Tais lagartixas são verossímeis: a sua cabeça é verdadeira, seu rabo é simulacro. São quimeras."

>Toda imagem é um embuste como um dragão esculpido na areia? Sensível realidade visual ou tangível realidade virtual? Realidade virtual é mais atraente do que a própria realidade? Dragão tatuado nos bites... Como sair do aquário para conhecê-la sem sufocar por falta de ar... Como entrar no aquário para conhecê-lo sem sufocar por falta de ar...

>"Após quinhentos anos de tipografia, cento e cinqüenta anos de fotografia, um século de cinema e cinqüenta anos de televisão, a programação da realidade atinge a sua maturidade. Os consumidores vivem vidas roteirizadas, com máquinas criadoras da realidade antecipando cada um de seus movimentos. O fenômeno é tão forte que cada indivíduo é constituído na realidade por dois corpos: um real e outro fictício (moldado pela informação recebida)." 1


>Nessa nova estrutura, como será possível alterar os feixes de imagens que falseiam a realidade? Será essa "realidade" desejável?
Os novos revolucionários poderão ser, então os "imaginadores", os que fazem ficção assumindo que a fazem, quer sejam artistas, escritores, fotógrafos ou programadores de softwares - gente que recupera o prazer silencioso de todo artesanato, combinado ao prazer estimulante do jogo? Remover ou enxergar através das neblinas - qual será a tarefa deles?

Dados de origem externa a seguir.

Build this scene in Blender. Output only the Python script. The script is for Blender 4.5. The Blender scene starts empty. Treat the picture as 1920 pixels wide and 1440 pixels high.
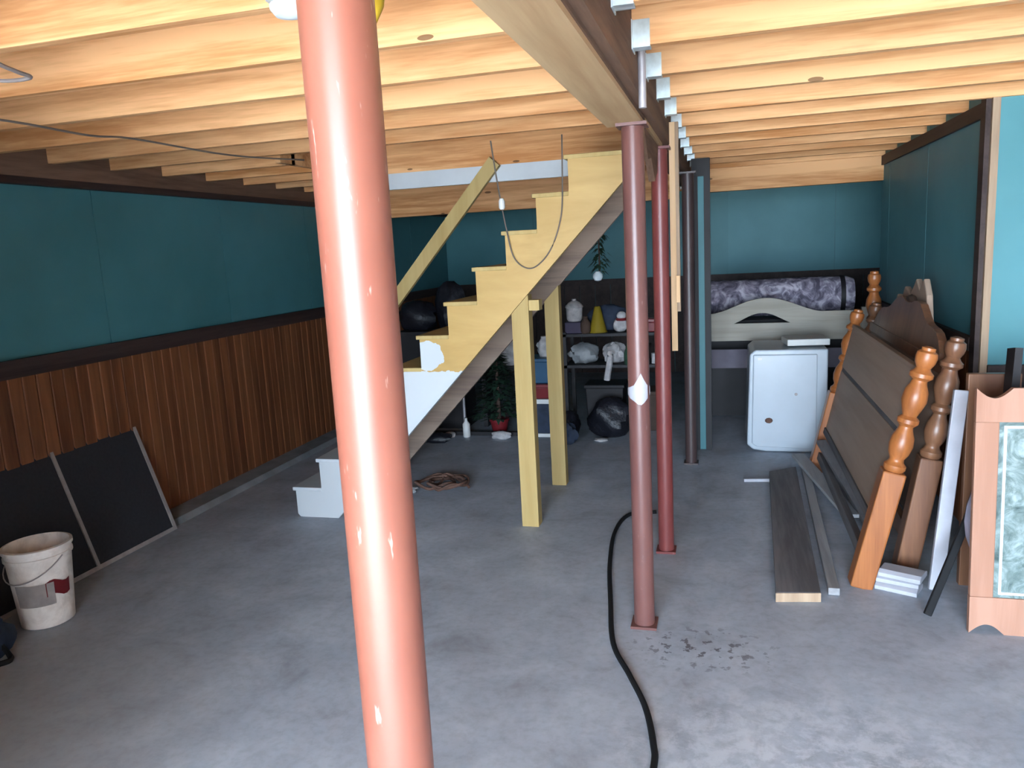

>"A humanidade está dividida em dois tipos: os que gostam e os que não gostam da luz difusa. Os fãs das histórias misteriosas e os que resolvem palavras cruzadas. Os profundos e os iluministas. Os inspirados e os desconfiados. Os que estão interessados nas diferenças pelas quais as coisas se distinguem. Em suma, os metafísicos e os fenomelogistas. O primeiro tipo procura enxergar pela neblina e o segundo procura removê-la."2

>A que tipo você pertence?

Referências Bibliográficas:


1 BERNARDO, Gustavo. A dúvida de Flusser - filosofia e literatura. São Paulo, globo, 2002.
2 FLUSSER, Vilém. Os Gestos - Naturalmente, apud Bernardo Gustavo. A dúvida de Flusser - filosofia e literatura. São Paulo, Globo, 2002.